— START Data —

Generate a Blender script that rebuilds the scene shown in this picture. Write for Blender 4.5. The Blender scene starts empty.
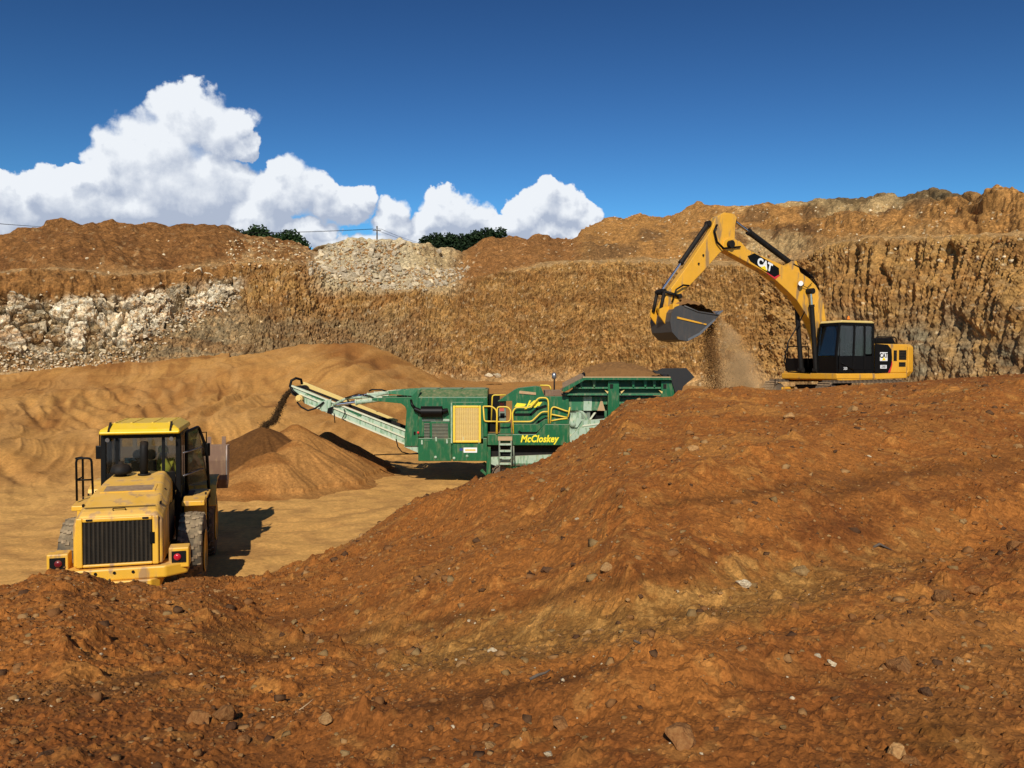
import bpy, bmesh, math, random
import numpy as np
from mathutils import Vector, Matrix, Euler
S = bpy.context.scene
COL = S.collection
R = math.radians

# ------------------------------------------------------------------ camera, world, sun, exposure
FPX = 820.0
PITCH = math.atan(19 / FPX)
EYE = 4.5
cam_d = bpy.data.cameras.new('camera'); cam_d.lens = FPX / 1024 * 36; cam_d.sensor_width = 36
cam_d.clip_start = 0.1; cam_d.clip_end = 5000
cam = bpy.data.objects.new('camera', cam_d); COL.objects.link(cam)
cam.location = (0, 0, EYE); cam.rotation_euler = (R(90) - PITCH, 0, 0)
S.camera = cam
TO_SUN = Vector((-0.11, -1.38, 1.0)).normalized()
sd = bpy.data.lights.new('sun', 'SUN'); sd.energy = 4.4; sd.angle = R(0.5); sd.color = (1.0, 0.93, 0.82)
so = bpy.data.objects.new('sun', sd); COL.objects.link(so)
so.rotation_euler = (-TO_SUN).to_track_quat('-Z', 'Y').to_euler(); so.location = (-20, -60, 60)
S.view_settings.view_transform = 'Standard'; S.view_settings.look = 'None'
S.view_settings.exposure = 0.0; S.view_settings.gamma = 1.0; S.view_settings.use_curve_mapping = False

def N(nt, typ, **kw):
    n = nt.nodes.new(typ)
    for k, v in kw.items():
        if k.startswith('i_'):
            key = k[2:]; key = int(key) if key.isdigit() else key.replace('_', ' ')
            n.inputs[key].default_value = v
        else: setattr(n, k, v)
    return n
def math_n(nt, op, a, b=None, c=None, clamp=False):
    n = nt.nodes.new('ShaderNodeMath'); n.operation = op; n.use_clamp = clamp
    for i, v in enumerate((a, b, c)):
        if v is None: continue
        if isinstance(v, (int, float)): n.inputs[i].default_value = v
        else: nt.links.new(v, n.inputs[i])
    return n.outputs[0]
def smooth_n(nt, v, lo, hi, a=0.0, b=1.0):
    n = nt.nodes.new('ShaderNodeMapRange'); n.interpolation_type = 'SMOOTHSTEP'; n.clamp = True
    nt.links.new(v, n.inputs[0])
    for i, q in enumerate((lo, hi, a, b)): n.inputs[1 + i].default_value = q
    return n.outputs[0]
def mix_n(nt, fac, a, b, blend='MIX'):
    n = nt.nodes.new('ShaderNodeMix'); n.data_type = 'RGBA'; n.blend_type = blend
    for s, v in ((n.inputs[0], fac), (n.inputs[6], a), (n.inputs[7], b)):
        if isinstance(v, (int, float)): s.default_value = v
        elif isinstance(v, (tuple, list)): s.default_value = (*v[:3], 1)
        else: nt.links.new(v, s)
    return n.outputs[2]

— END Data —

> Task to complete: Each line above that includes "scene" counts once; state the total and nothing more.

> Answer in full: 2